[begin Supplied information]

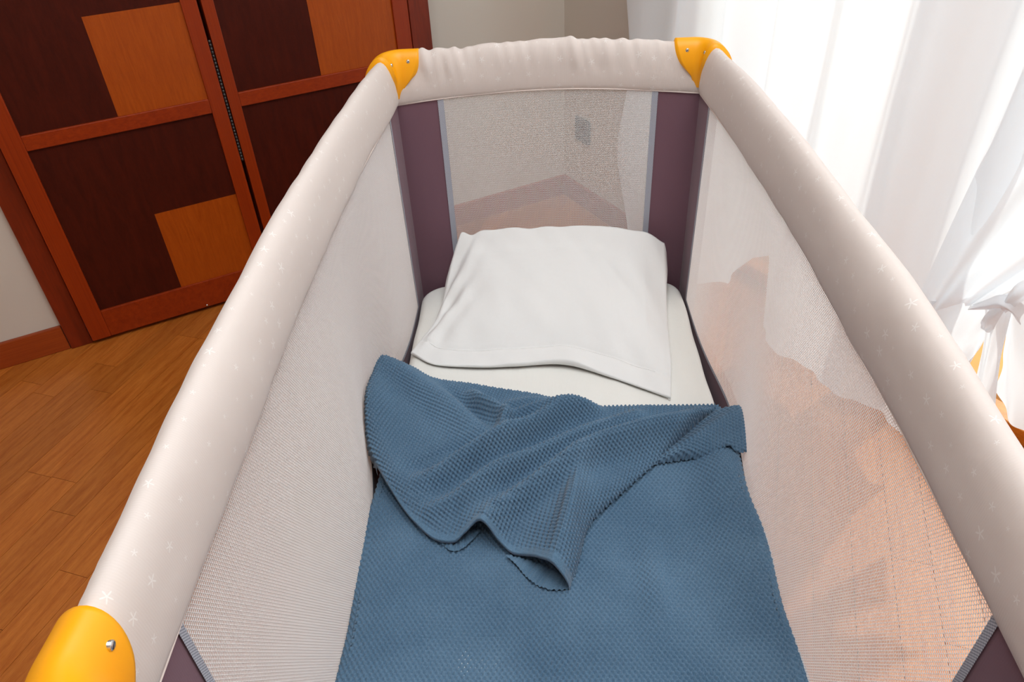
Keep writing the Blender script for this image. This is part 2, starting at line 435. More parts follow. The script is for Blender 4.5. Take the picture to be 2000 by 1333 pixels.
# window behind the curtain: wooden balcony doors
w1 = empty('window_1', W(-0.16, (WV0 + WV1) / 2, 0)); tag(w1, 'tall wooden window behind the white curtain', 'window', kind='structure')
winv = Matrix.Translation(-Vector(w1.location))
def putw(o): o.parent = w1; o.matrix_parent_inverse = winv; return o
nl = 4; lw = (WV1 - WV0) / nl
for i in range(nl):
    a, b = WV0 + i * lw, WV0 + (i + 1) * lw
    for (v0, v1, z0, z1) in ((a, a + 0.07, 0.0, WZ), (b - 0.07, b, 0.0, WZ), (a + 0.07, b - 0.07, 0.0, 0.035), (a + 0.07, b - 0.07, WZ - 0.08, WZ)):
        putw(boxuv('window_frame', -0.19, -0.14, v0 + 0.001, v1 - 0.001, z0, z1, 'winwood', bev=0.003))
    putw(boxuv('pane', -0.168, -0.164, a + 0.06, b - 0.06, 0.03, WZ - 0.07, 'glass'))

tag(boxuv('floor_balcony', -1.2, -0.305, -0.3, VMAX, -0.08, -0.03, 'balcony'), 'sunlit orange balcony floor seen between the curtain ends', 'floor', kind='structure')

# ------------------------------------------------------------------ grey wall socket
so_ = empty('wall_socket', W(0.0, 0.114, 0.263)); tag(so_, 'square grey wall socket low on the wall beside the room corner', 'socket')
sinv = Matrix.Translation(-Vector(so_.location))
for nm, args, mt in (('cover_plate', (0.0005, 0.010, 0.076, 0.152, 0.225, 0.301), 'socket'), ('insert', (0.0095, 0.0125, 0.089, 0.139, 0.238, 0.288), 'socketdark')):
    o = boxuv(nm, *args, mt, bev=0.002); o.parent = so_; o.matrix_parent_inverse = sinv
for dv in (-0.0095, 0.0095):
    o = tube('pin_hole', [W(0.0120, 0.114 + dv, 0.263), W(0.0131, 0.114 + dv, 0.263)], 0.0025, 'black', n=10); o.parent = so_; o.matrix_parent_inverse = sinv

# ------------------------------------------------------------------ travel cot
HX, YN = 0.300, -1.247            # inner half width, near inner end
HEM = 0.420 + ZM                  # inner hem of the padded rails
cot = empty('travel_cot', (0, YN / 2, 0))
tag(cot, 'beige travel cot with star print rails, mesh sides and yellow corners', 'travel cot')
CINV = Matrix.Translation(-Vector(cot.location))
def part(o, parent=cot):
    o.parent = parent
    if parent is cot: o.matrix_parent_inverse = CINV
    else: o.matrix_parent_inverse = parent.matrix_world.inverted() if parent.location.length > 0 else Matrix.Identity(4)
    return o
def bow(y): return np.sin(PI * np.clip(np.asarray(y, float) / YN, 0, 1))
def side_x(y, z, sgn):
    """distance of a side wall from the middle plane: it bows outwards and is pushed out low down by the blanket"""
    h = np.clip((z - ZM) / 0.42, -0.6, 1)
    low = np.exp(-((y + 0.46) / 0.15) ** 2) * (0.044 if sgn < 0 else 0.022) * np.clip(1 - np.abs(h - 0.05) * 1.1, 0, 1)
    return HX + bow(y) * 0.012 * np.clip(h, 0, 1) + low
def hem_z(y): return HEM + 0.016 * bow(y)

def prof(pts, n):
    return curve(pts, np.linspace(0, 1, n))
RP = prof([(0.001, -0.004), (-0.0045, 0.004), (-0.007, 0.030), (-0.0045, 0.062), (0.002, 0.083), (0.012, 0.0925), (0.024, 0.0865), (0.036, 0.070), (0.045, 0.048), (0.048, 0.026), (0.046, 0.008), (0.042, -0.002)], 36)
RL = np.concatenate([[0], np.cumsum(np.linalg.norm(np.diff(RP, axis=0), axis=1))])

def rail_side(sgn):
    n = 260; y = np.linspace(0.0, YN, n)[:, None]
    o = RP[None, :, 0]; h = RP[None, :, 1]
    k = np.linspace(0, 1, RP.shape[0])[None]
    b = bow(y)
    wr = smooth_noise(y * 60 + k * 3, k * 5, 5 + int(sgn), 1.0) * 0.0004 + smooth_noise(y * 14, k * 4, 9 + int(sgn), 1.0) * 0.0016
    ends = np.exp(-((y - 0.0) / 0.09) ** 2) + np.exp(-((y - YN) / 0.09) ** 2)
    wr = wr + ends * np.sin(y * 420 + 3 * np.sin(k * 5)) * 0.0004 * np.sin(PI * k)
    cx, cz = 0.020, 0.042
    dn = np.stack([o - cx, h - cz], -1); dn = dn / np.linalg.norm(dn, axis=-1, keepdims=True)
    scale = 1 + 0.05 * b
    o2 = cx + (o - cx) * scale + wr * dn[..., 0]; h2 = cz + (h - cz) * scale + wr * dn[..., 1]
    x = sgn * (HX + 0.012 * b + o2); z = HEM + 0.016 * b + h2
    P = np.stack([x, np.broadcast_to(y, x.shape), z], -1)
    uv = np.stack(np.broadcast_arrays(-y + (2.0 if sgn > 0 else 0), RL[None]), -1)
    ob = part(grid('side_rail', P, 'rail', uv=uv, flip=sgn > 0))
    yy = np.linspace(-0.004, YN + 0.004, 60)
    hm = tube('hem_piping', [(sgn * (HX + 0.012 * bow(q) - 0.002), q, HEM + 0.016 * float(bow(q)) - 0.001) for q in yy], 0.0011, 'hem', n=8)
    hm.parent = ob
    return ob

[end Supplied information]

● **Exercise requirements**
Return the full material word for word. Do not include the pictures.

● **Expected answer**
Keep writing the Blender script for this image. This is part 2, starting at line 435. More parts follow. The script is for Blender 4.5. Take the picture to be 2000 by 1333 pixels.
# window behind the curtain: wooden balcony doors
w1 = empty('window_1', W(-0.16, (WV0 + WV1) / 2, 0)); tag(w1, 'tall wooden window behind the white curtain', 'window', kind='structure')
winv = Matrix.Translation(-Vector(w1.location))
def putw(o): o.parent = w1; o.matrix_parent_inverse = winv; return o
nl = 4; lw = (WV1 - WV0) / nl
for i in range(nl):
    a, b = WV0 + i * lw, WV0 + (i + 1) * lw
    for (v0, v1, z0, z1) in ((a, a + 0.07, 0.0, WZ), (b - 0.07, b, 0.0, WZ), (a + 0.07, b - 0.07, 0.0, 0.035), (a + 0.07, b - 0.07, WZ - 0.08, WZ)):
        putw(boxuv('window_frame', -0.19, -0.14, v0 + 0.001, v1 - 0.001, z0, z1, 'winwood', bev=0.003))
    putw(boxuv('pane', -0.168, -0.164, a + 0.06, b - 0.06, 0.03, WZ - 0.07, 'glass'))

tag(boxuv('floor_balcony', -1.2, -0.305, -0.3, VMAX, -0.08, -0.03, 'balcony'), 'sunlit orange balcony floor seen between the curtain ends', 'floor', kind='structure')

# ------------------------------------------------------------------ grey wall socket
so_ = empty('wall_socket', W(0.0, 0.114, 0.263)); tag(so_, 'square grey wall socket low on the wall beside the room corner', 'socket')
sinv = Matrix.Translation(-Vector(so_.location))
for nm, args, mt in (('cover_plate', (0.0005, 0.010, 0.076, 0.152, 0.225, 0.301), 'socket'), ('insert', (0.0095, 0.0125, 0.089, 0.139, 0.238, 0.288), 'socketdark')):
    o = boxuv(nm, *args, mt, bev=0.002); o.parent = so_; o.matrix_parent_inverse = sinv
for dv in (-0.0095, 0.0095):
    o = tube('pin_hole', [W(0.0120, 0.114 + dv, 0.263), W(0.0131, 0.114 + dv, 0.263)], 0.0025, 'black', n=10); o.parent = so_; o.matrix_parent_inverse = sinv

# ------------------------------------------------------------------ travel cot
HX, YN = 0.300, -1.247            # inner half width, near inner end
HEM = 0.420 + ZM                  # inner hem of the padded rails
cot = empty('travel_cot', (0, YN / 2, 0))
tag(cot, 'beige travel cot with star print rails, mesh sides and yellow corners', 'travel cot')
CINV = Matrix.Translation(-Vector(cot.location))
def part(o, parent=cot):
    o.parent = parent
    if parent is cot: o.matrix_parent_inverse = CINV
    else: o.matrix_parent_inverse = parent.matrix_world.inverted() if parent.location.length > 0 else Matrix.Identity(4)
    return o
def bow(y): return np.sin(PI * np.clip(np.asarray(y, float) / YN, 0, 1))
def side_x(y, z, sgn):
    """distance of a side wall from the middle plane: it bows outwards and is pushed out low down by the blanket"""
    h = np.clip((z - ZM) / 0.42, -0.6, 1)
    low = np.exp(-((y + 0.46) / 0.15) ** 2) * (0.044 if sgn < 0 else 0.022) * np.clip(1 - np.abs(h - 0.05) * 1.1, 0, 1)
    return HX + bow(y) * 0.012 * np.clip(h, 0, 1) + low
def hem_z(y): return HEM + 0.016 * bow(y)

def prof(pts, n):
    return curve(pts, np.linspace(0, 1, n))
RP = prof([(0.001, -0.004), (-0.0045, 0.004), (-0.007, 0.030), (-0.0045, 0.062), (0.002, 0.083), (0.012, 0.0925), (0.024, 0.0865), (0.036, 0.070), (0.045, 0.048), (0.048, 0.026), (0.046, 0.008), (0.042, -0.002)], 36)
RL = np.concatenate([[0], np.cumsum(np.linalg.norm(np.diff(RP, axis=0), axis=1))])

def rail_side(sgn):
    n = 260; y = np.linspace(0.0, YN, n)[:, None]
    o = RP[None, :, 0]; h = RP[None, :, 1]
    k = np.linspace(0, 1, RP.shape[0])[None]
    b = bow(y)
    wr = smooth_noise(y * 60 + k * 3, k * 5, 5 + int(sgn), 1.0) * 0.0004 + smooth_noise(y * 14, k * 4, 9 + int(sgn), 1.0) * 0.0016
    ends = np.exp(-((y - 0.0) / 0.09) ** 2) + np.exp(-((y - YN) / 0.09) ** 2)
    wr = wr + ends * np.sin(y * 420 + 3 * np.sin(k * 5)) * 0.0004 * np.sin(PI * k)
    cx, cz = 0.020, 0.042
    dn = np.stack([o - cx, h - cz], -1); dn = dn / np.linalg.norm(dn, axis=-1, keepdims=True)
    scale = 1 + 0.05 * b
    o2 = cx + (o - cx) * scale + wr * dn[..., 0]; h2 = cz + (h - cz) * scale + wr * dn[..., 1]
    x = sgn * (HX + 0.012 * b + o2); z = HEM + 0.016 * b + h2
    P = np.stack([x, np.broadcast_to(y, x.shape), z], -1)
    uv = np.stack(np.broadcast_arrays(-y + (2.0 if sgn > 0 else 0), RL[None]), -1)
    ob = part(grid('side_rail', P, 'rail', uv=uv, flip=sgn > 0))
    yy = np.linspace(-0.004, YN + 0.004, 60)
    hm = tube('hem_piping', [(sgn * (HX + 0.012 * bow(q) - 0.002), q, HEM + 0.016 * float(bow(q)) - 0.001) for q in yy], 0.0011, 'hem', n=8)
    hm.parent = ob
    return ob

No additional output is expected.